Leonard Pitts Jr., whose column appears regularly in the York Daily Record/Sunday News, speaks before a full house at Crispus Attucks.
Syndicated columnist Leonard Pitts proved to be as thought-provoking as a speaker as he is as a writer in a recent speech in York. See Pitts gets them talking.
His comments drew a standing ovation at York County Community Against Racism's annual meeting. See YCCAR.
I've broken out a couple of main points below, followed by an edited text of his speech.
Provocative point: I was 19 years old and I liked my anger. If we are honest with ourselves, most of us will admit that there is something empowering about being angry, about being the righteous person who has been done wrong. Being the victim feels good. I also liked the guilt I saw in Dave. Because when you’re angry, seeing guilt in those you’re angry at validates you, confirms you in your sense of being the injured party, the victim.
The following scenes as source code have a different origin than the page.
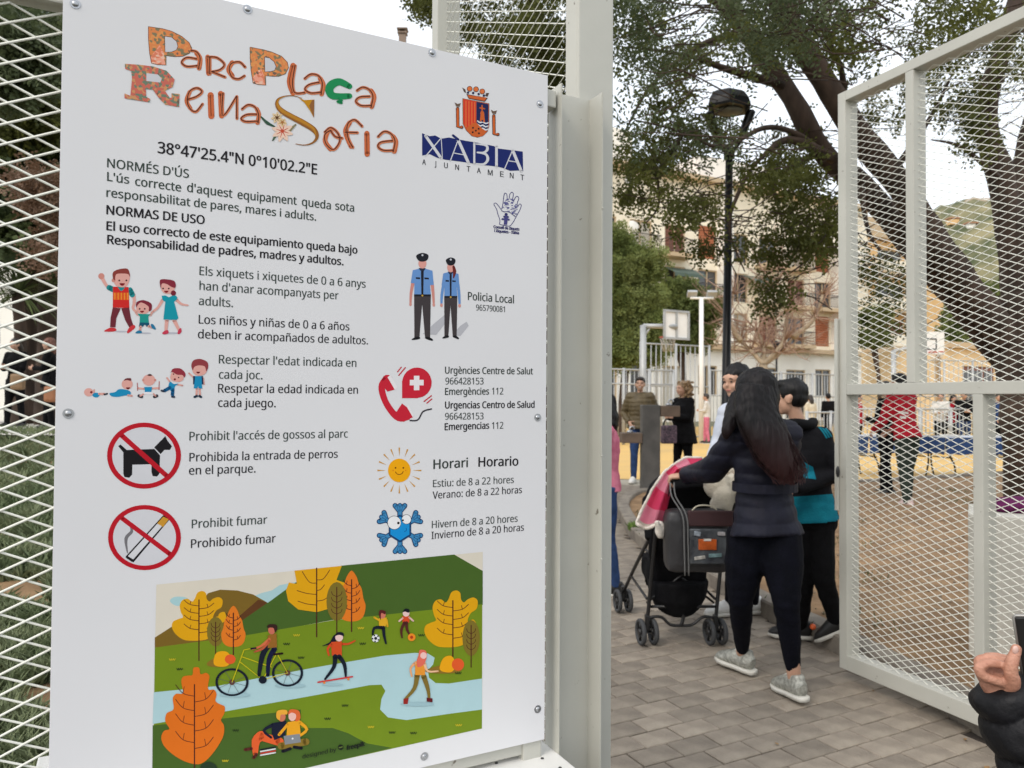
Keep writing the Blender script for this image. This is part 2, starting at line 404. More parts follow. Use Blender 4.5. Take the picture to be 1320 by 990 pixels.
bigP(B, [(113, 105), (200, 122), (255, 137), (320, 165), (358, 205), (365, 240), (345, 280), (300, 296), (262, 296), (215, 292), (217, 354), (165, 350), (133, 341), (120, 260), (114, 180)],
     [(208, 170), (240, 176), (270, 200), (284, 232), (275, 258), (245, 266), (210, 266)], [(128, 310), (160, 265), (185, 245), (207, 300), (214, 350), (165, 348), (136, 338)])
for Z, o in ((A, (0, 0)),):
    duo(Z, [[(640, 300), (668, 345), (660, 420)]], [[(595, 278), (640, 290), (668, 340), (655, 425)], [(640, 345), (560, 335), (520, 372), (560, 405), (645, 400)]])
    duo(Z, [[(728, 330), (735, 462)]], [[(722, 330), (800, 335), (860, 388), (825, 432), (760, 447)], [(760, 447), (865, 490)], [(745, 330), (745, 465)]])
    duo(Z, [[(925, 375), (895, 430), (925, 480)]], [[(1025, 410), (980, 370), (915, 385), (902, 440), (925, 492), (975, 505), (1020, 480)]])
    duo(Z, [[(585, 610), (560, 680), (590, 740)]], [[(572, 668), (640, 645), (682, 605), (640, 577), (585, 605), (565, 680), (590, 745), (635, 765), (685, 705)]], wt=5.4)
    duo(Z, [[(752, 635), (758, 802)]], wt=8); duo(Z, [[(832, 622), (840, 800)]], [[(850, 620), (850, 800), (958, 645)], [(960, 645), (960, 820)]], wt=7)
    duo(Z, [[(1120, 745), (1138, 790), (1125, 855)]], [[(1002, 745), (1050, 712), (1105, 730), (1135, 790), (1130, 858)], [(1120, 787), (1040, 790), (995, 820), (1030, 845), (1125, 842)]], wt=5.5)
duo(B, [[(395, 225), (372, 330), (395, 405)]], [[(408, 225), (392, 330), (405, 402), (470, 402)]], wt=7)
duo(B, [[(572, 310), (592, 350), (582, 412)]], [[(470, 310), (510, 282), (560, 292), (586, 340), (578, 415)], [(565, 335), (500, 350), (472, 380), (510, 405), (575, 400)]])
duo(B, [[(905, 390), (925, 430), (910, 495)]], [[(812, 388), (850, 367), (895, 385), (918, 430), (905, 500)], [(895, 427), (830, 432), (805, 460), (840, 487), (905, 487)]])
duo(B, [[(620, 660), (605, 720), (640, 772)]], [[(602, 660), (640, 632), (685, 665), (700, 720), (660, 775), (612, 740), (602, 680), (640, 650)], [(640, 650), (670, 690), (715, 700)]])
duo(B, [[(765, 600), (738, 660), (775, 755)]], [[(845, 622), (795, 580), (750, 615), (755, 700), (785, 760)], [(735, 662), (815, 664)]])
duo(B, [[(878, 670), (880, 805)]], wt=7); duo(B, [[(1050, 690), (1068, 725), (1058, 788)]], [[(950, 690), (990, 657), (1035, 672), (1062, 720), (1050, 790)], [(1045, 717), (970, 727), (950, 755), (985, 780), (1050, 780)]])
t.line(B([(765, 362), (700, 332), (650, 350), (632, 385), (660, 425), (765, 425)]), [7, 9, 11, 11, 9, 7], (28, 140, 84)); t.line(B([(690, 440), (715, 455), (685, 462), (712, 470)]), 3.2, (28, 140, 84))
t.poly(A([(68, 385), (180, 392), (290, 405), (400, 440), (465, 510), (450, 570), (388, 600), (425, 655), (440, 655), (440, 620), (505, 625), (500, 730), (390, 710), (340, 660), (290, 590), (235, 585), (238, 648), (270, 665), (265, 692), (65, 660), (65, 622), (112, 640), (125, 500), (118, 442), (70, 425)]), m_flo)
t.poly(A([(240, 460), (330, 470), (362, 505), (350, 535), (240, 522)]), (208, 208, 214))
GOLD = (188, 130, 40)
t.line(B([(455, 440), (400, 424), (345, 426), (300, 445), (290, 480), (318, 520), (380, 558), (460, 600), (530, 645), (552, 690), (525, 730), (470, 746), (410, 738)]), [.6, 1, 1.4, 3, 5.2, 7, 7.4, 7.8, 7, 4.6, 2.4, 1.2, .7], (150, 96, 40))
t.line(B([(345, 428), (303, 445), (294, 480), (320, 518), (380, 553), (460, 594), (527, 638), (544, 685)]), [.6, 1.2, 3, 4, 4, 4, 3, 1], GOLD)
t.poly(B([(430, 436), (470, 452), (535, 448), (532, 568), (505, 520), (470, 470)]), (196, 138, 24)); t.poly(B([(500, 490), (520, 452), (535, 448), (532, 568)]), (146, 96, 52))
t.line(B([(185, 560), (225, 600), (275, 625)]), [1.5, 4.2, 1.5], (52, 84, 66)); t.line(B([(262, 715), (290, 670)]), [2, 4], (78, 100, 78)); t.line(B([(365, 655), (412, 612)]), [5, 2], (140, 130, 96))
for cx, cy, r, n_, c1, c2 in ((290, 567, 40, 7, (226, 200, 160), (96, 60, 30)), (325, 655, 72, 8, (238, 206, 186), (196, 76, 50)), (325, 598, 30, 5, (220, 190, 140), (170, 110, 60))):
    for i in range(n_):
        a = 2 * PI * i / n_ + .3; t.line(B([(cx, cy), (cx + r * .6 * math.cos(a), cy + r * .6 * math.sin(a)), (cx + r * math.cos(a), cy + r * math.sin(a))]), [2.4, 4.4 * r / 60 + 1, .8], c1, n=3)
    for i in range(n_):
        a = 2 * PI * i / n_ + .3; t.line(B([(cx, cy), (cx + r * .6 * math.cos(a), cy + r * .6 * math.sin(a))]), [1.6, .5], c2)
    t.circ(*B([(cx, cy)])[0], 1.7, c2)
t.done()

# ---- council logo
t = Print('council_logo'); NAVY = (24, 38, 104); C = zl(500, 60, 3.807); OR = (206, 98, 42)
t.poly(C([(168, 425), (205, 440), (232, 436), (262, 452), (300, 446), (330, 452), (380, 462), (420, 468), (470, 478), (520, 488), (540, 500), (580, 505), (662, 515), (664, 612), (640, 608), (600, 610), (565, 596), (530, 588), (500, 585), (450, 580), (405, 572), (360, 565), (320, 560), (280, 555), (240, 545), (205, 528), (168, 535)]), NAVY)
WH = (214, 214, 218)
def w(pts, wd): t.line(C(pts), wd, WH, smooth=False)
w([(185, 438), (262, 548)], 3.6); w([(262, 448), (185, 538)], 1.3); w([(345, 458), (306, 562)], 1.3); w([(345, 458), (396, 572)], 3.8); w([(322, 522), (376, 532)], 1.2)
w([(424, 470), (424, 576)], 2.6); t.line(C([(430, 478), (480, 484), (488, 505), (470, 520), (436, 518)]), [1.2, 3, 3.6, 2.6, 1.2], WH); t.line(C([(436, 520), (480, 528), (490, 555), (470, 577), (430, 574)]), [1.2, 3, 3.8, 2.8, 1.2], WH)
w([(533, 488), (533, 590)], 3.4); w([(612, 508), (572, 602)], 1.3); w([(612, 508), (655, 612)], 3.8); w([(588, 560), (640, 568)], 1.2)
w([(262, 452), (268, 556)], .9); t.line(C([(320, 436), (345, 456)]), 3.0, NAVY, smooth=False)
for ch, x, y in zip('AJUNTAMENT', (168, 229, 275, 330, 386, 437, 490, 550, 598, 650), (579, 586, 595, 604, 612, 620, 630, 638, 645, 654)):
    x0, y0 = C([(x, y)])[0]; text(ch, x0, y0, x0 + (1.8 if ch == 'J' else 4.6 if ch != 'M' else 6), y0 + .8, 7, (40, 42, 50), .004, name='text_letter')
Q = zl(580, 100, 7.07)
sh = [(118, 192), (355, 238), (355, 440), (340, 490), (300, 530), (250, 543), (200, 530), (150, 480), (120, 420)]
t.poly(Q([(x + (x - 237) * .03, y + (y - 370) * .02) for x, y in sh]), (70, 44, 40)); t.poly(Q(sh), OR)
t.poly(Q([(124, 198), (238, 220), (238, 410), (152, 468), (124, 412)]), (212, 60, 40))
for x in (146, 173, 200, 226): t.line(Q([(x, 206 + (x - 124) * .2), (x, 455 - (x - 146) * .6)]), 1.1, (226, 120, 60), smooth=False)
t.poly(Q([(241, 220), (351, 242), (351, 440), (335, 490), (280, 450), (241, 410)]), (26, 36, 84))
for y in (408, 438, 466): t.line(Q([(252, y - 12), (276, y + 2), (300, y - 4), (325, y + 10), (347, y + 4)]), 1.7, (226, 228, 232))
t.poly(Q([(272, 398), (280, 330), (312, 336), (320, 410)]), OR); t.poly(Q([(276, 330), (282, 305), (308, 310), (314, 338)]), OR); t.line(Q([(292, 255), (294, 305)]), 1.8, OR, smooth=False); t.line(Q([(275, 276), (315, 284)]), 1.8, OR, smooth=False)
t.circ(*Q([(296, 395)])[0], 1.3, (26, 36, 84)); t.curve(Q([(150, 470), (195, 425), (235, 412), (275, 445), (320, 500), (300, 530), (250, 541), (200, 528)]), OR)
for x, y in ((210, 458), (236, 484), (208, 498), (262, 466), (264, 508)): t.circ(*Q([(x, y)])[0], 1.3, (60, 34, 30))
t.poly(Q([(150, 150), (170, 192), (318, 220), (345, 185)]), (70, 50, 44)); t.poly(Q([(158, 158), (174, 186), (314, 212), (335, 184)]), OR)
for x, y in ((180, 102), (238, 106), (295, 126)): t.circ(*Q([(x, y)])[0], 3.6, (70, 50, 44)); t.circ(*Q([(x, y)])[0], 2.9, (222, 116, 60))
for pts in ([(112, 90), (140, 108), (148, 140), (130, 130)], [(358, 140), (330, 140), (322, 165), (342, 175)]): t.poly(Q(pts), (84, 66, 56))
for x, y in ((165, 138), (212, 140), (262, 150), (310, 164)): t.circ(*Q([(x, y)])[0], 1.6, (40, 44, 80))
for dx, dy in ((0, 0), (330, 66)):
    t.line(Q([(70 + dx, 282 + dy), (72 + dx, 448 + dy), (108 + dx, 452 + dy)]), 4.4, (70, 50, 44), smooth=False); t.line(Q([(70 + dx, 284 + dy), (72 + dx, 446 + dy), (104 + dx, 450 + dy)]), 2.9, OR, smooth=False)
    t.poly(Q([(42 + dx, 226 + dy), (70 + dx, 240 + dy), (100 + dx, 232 + dy), (88 + dx, 265 + dy), (58 + dx, 262 + dy)]), (110, 90, 76))
t.done()
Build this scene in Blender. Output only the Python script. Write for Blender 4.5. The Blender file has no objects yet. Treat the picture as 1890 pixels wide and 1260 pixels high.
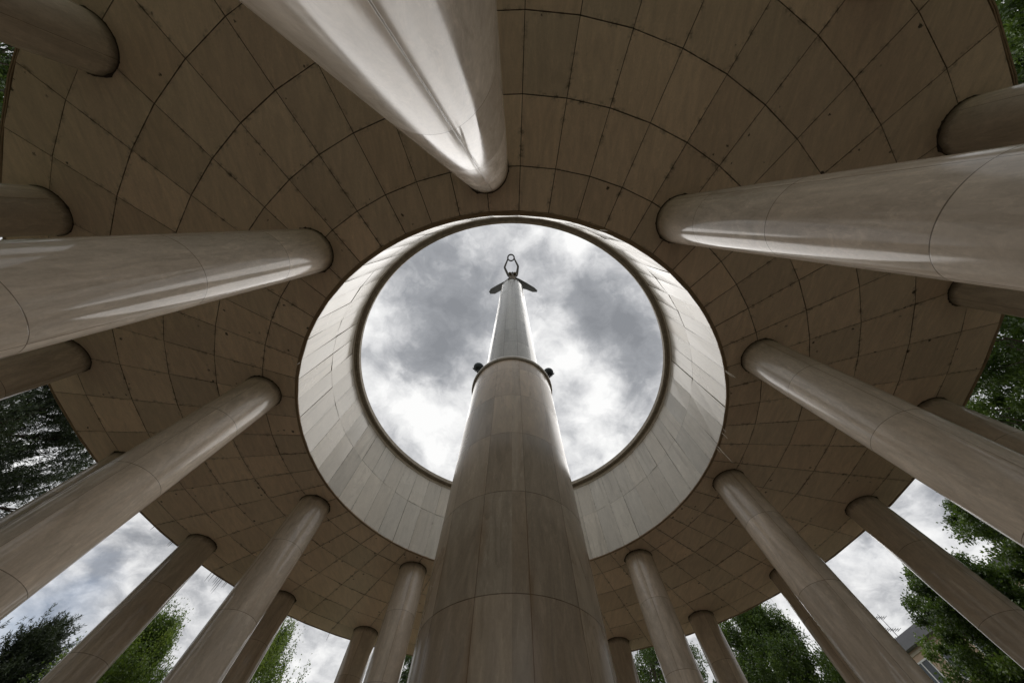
import bpy, bmesh, math, random
import numpy as np
from mathutils import Vector, Matrix, noise as mn
rad = math.radians
random.seed(7); np.random.seed(7)
sc = bpy.context.scene
COL = sc.collection

# ------------------------------------------------------------------ camera
H, HC = 8.0, 1.5                      # soffit height above the lens, lens height
CAM = Vector((0.0, -6.754, HC))
cd = bpy.data.cameras.new("camera"); cam = bpy.data.objects.new("camera", cd); COL.objects.link(cam)
cam.location = CAM; cam.rotation_euler = (rad(180 - 22.01), 0, 0)
cd.sensor_width = 36; cd.lens = 551.14 / 1890 * 36; cd.clip_start = 0.05; cd.clip_end = 3000
sc.camera = cam
PIT = rad(22.01)
def dirw(px, py):
    x = (px - 945) / 551.14; y = -(py - 630) / 551.14
    c, s = math.cos(PIT), math.sin(PIT)
    return Vector((x, -(-s + c * y), c + s * y)).normalized()
def at(px, py, z):
    d = dirw(px, py); return CAM + d * ((z - HC) / d.z)

# ------------------------------------------------------------------ world
sc.view_settings.view_transform = 'Standard'; sc.view_settings.look = 'None'
sc.view_settings.gamma = 1; sc.view_settings.use_curve_mapping = False
sc.view_settings.exposure = 0.3
SUN_EL, SUN_AZ = 54, 14              # azimuth clockwise from +y
W = bpy.data.worlds.new("World"); sc.world = W; W.use_nodes = True
nt = W.node_tree; nt.nodes.clear()
def N(t, ty, **k):
    n = t.nodes.new(ty)
    for a, b in k.items():
        if a == 'ins':
            for i, v in b.items(): n.inputs[i].default_value = v
        else: setattr(n, a, b)
    return n
def math_(t, op, a, b=None, c=None, clamp=False):
    n = t.nodes.new('ShaderNodeMath'); n.operation = op; n.use_clamp = clamp
    for i, v in enumerate((a, b, c)):
        if v is None: continue
        if isinstance(v, (int, float)): n.inputs[i].default_value = v
        else: t.links.new(v, n.inputs[i])
    return n.outputs[0]
def vmath(t, op, a, b=None):
    n = t.nodes.new('ShaderNodeVectorMath'); n.operation = op
    for i, v in enumerate((a, b)):
        if v is None: continue
        if isinstance(v, (tuple, list, Vector)): n.inputs[i].default_value = tuple(v)
        elif isinstance(v, (int, float)): n.inputs[3].default_value = v
        else: t.links.new(v, n.inputs[i])
    return n.outputs[1] if op in ('LENGTH', 'DISTANCE', 'DOT_PRODUCT') else n.outputs[0]
def ramp(t, fac, stops, interp='LINEAR'):
    n = t.nodes.new('ShaderNodeValToRGB'); n.color_ramp.interpolation = interp
    while len(n.color_ramp.elements) < len(stops): n.color_ramp.elements.new(.5)
    for e, (p, c) in zip(n.color_ramp.elements, stops):
        e.position = p; e.color = (*c, 1) if len(c) == 3 else c
    t.links.new(fac, n.inputs[0]); return n.outputs[0]
def mixc(t, fac, a, b, mode='MIX'):
    n = t.nodes.new('ShaderNodeMix'); n.data_type = 'RGBA'; n.blend_type = mode
    for i, v in ((0, fac), (6, a), (7, b)):
        if isinstance(v, (int, float)): n.inputs[i].default_value = v
        elif isinstance(v, tuple): n.inputs[i].default_value = (*v[:3], 1)
        else: t.links.new(v, n.inputs[i])
    return n.outputs[2]
def noise_(t, vec, scale, detail=4, rough=.55, dist=0.0, out=0):
    n = N(t, 'ShaderNodeTexNoise'); n.inputs['Scale'].default_value = scale
    n.inputs['Detail'].default_value = detail; n.inputs['Roughness'].default_value = rough
    n.inputs['Distortion'].default_value = dist
    if vec is not None: t.links.new(vec, n.inputs['Vector'])
    return n.outputs[out]

tc = N(nt, 'ShaderNodeTexCoord').outputs['Generated']
sky = N(nt, 'ShaderNodeTexSky', sky_type='NISHITA', sun_disc=False,
        sun_elevation=rad(SUN_EL), sun_rotation=rad(SUN_AZ)).outputs[0]
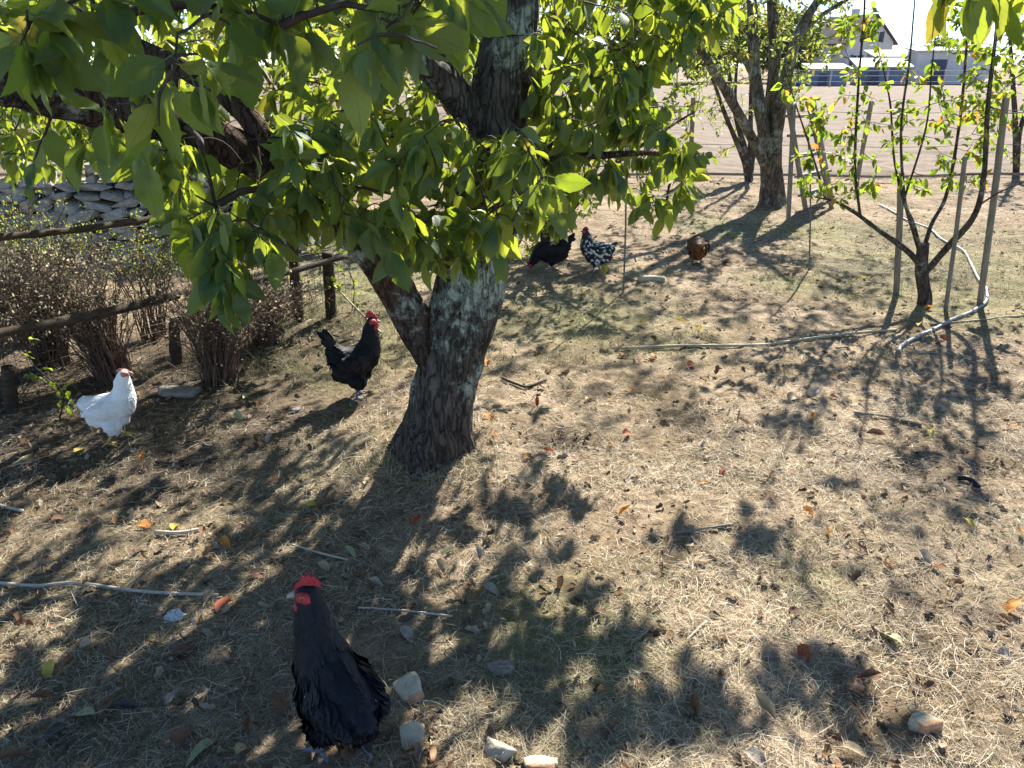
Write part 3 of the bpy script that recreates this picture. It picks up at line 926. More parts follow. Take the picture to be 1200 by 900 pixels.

As I say, I was a teenager and so, a little shortsighted. I didn’t understand that anger is a corrosive thing... . But ultimately guilt is as much a corrosive as anger. After all, anything that makes you feel guilty you will eventually resent.
Incisive excerpt: You know what? Sometimes, history hurts. We need to understand that truth and make peace with it. We all want to partake of history when it makes us feel good, when it flatters our national pride. We have no problem bearing witness for the D-Day invasion and believing this says something about us as a nation. Bearing witness for Lexington and Concord and Bunker Hill and believing this says something about us as a nation, bearing witness for the Marshall Plan, the moon landing, and the First Amendment and believing these things say something about us as a nation.
We are less inclined to bear witness for slave catchers and men in white hoods, for voting rights violations and restrictive housing covenants, less likely to want to believe that these things, too, say something about us as a nation. But they do.
Provocative conclusion: If you are an American, can you stare into that picture and know that you are heir to a history that is pain and promise, trauma and triumph and you can’t choose the one and ignore the other. You are not heir to part of the story. You are heir to the whole story.
James Cameron told me that once, in Israel he saw an inscription that said, “To remember is salvation. To forget is exile.”
“An oppressed people,” he told me, “find their strength and identity in remembering their passages.”
Will you help me bear witness for that?